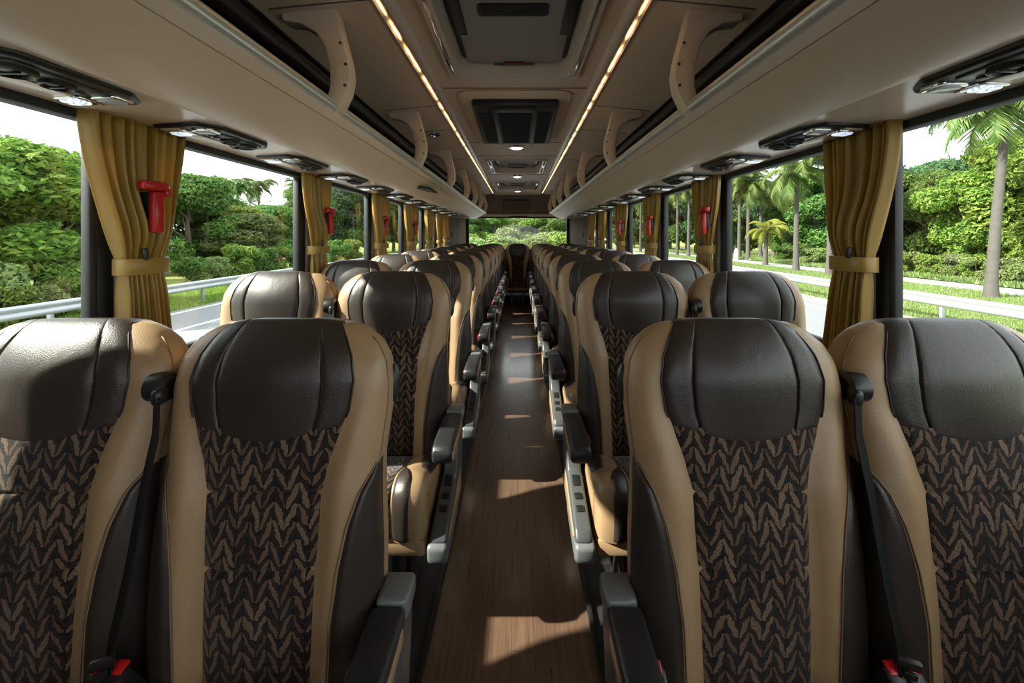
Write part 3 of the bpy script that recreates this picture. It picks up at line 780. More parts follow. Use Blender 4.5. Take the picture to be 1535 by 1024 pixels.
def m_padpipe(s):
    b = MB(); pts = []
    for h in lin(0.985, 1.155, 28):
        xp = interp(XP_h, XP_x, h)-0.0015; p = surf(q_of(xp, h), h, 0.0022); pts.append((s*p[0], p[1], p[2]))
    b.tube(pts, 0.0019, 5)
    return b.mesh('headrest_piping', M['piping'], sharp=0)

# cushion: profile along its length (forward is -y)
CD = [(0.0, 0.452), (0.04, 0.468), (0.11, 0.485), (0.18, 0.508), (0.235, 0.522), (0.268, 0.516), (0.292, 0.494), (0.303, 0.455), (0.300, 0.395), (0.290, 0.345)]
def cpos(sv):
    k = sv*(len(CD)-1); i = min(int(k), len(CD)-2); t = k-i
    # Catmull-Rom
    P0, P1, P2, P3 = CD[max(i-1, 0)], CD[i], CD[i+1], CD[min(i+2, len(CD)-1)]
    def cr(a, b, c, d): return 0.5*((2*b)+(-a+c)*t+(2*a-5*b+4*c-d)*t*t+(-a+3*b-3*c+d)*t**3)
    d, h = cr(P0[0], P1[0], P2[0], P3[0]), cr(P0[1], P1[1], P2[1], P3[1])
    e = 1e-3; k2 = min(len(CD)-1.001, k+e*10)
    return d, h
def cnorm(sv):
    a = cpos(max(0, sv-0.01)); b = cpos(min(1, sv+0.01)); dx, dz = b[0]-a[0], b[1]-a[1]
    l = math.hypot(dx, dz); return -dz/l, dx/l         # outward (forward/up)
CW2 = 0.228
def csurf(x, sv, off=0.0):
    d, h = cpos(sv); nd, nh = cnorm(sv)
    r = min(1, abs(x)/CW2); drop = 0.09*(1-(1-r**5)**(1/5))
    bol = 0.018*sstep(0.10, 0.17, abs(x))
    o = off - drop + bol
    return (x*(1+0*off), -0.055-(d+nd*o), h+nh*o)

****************

• DO THIS: Pictures excluded, repeat exactly the lines from the top of the material through the line with "return b.mesh('headrest_piping', M['piping'], sharp=0)", including both of those lines.

• RESPONSE:
Write part 3 of the bpy script that recreates this picture. It picks up at line 780. More parts follow. Use Blender 4.5. Take the picture to be 1535 by 1024 pixels.
def m_padpipe(s):
    b = MB(); pts = []
    for h in lin(0.985, 1.155, 28):
        xp = interp(XP_h, XP_x, h)-0.0015; p = surf(q_of(xp, h), h, 0.0022); pts.append((s*p[0], p[1], p[2]))
    b.tube(pts, 0.0019, 5)
    return b.mesh('headrest_piping', M['piping'], sharp=0)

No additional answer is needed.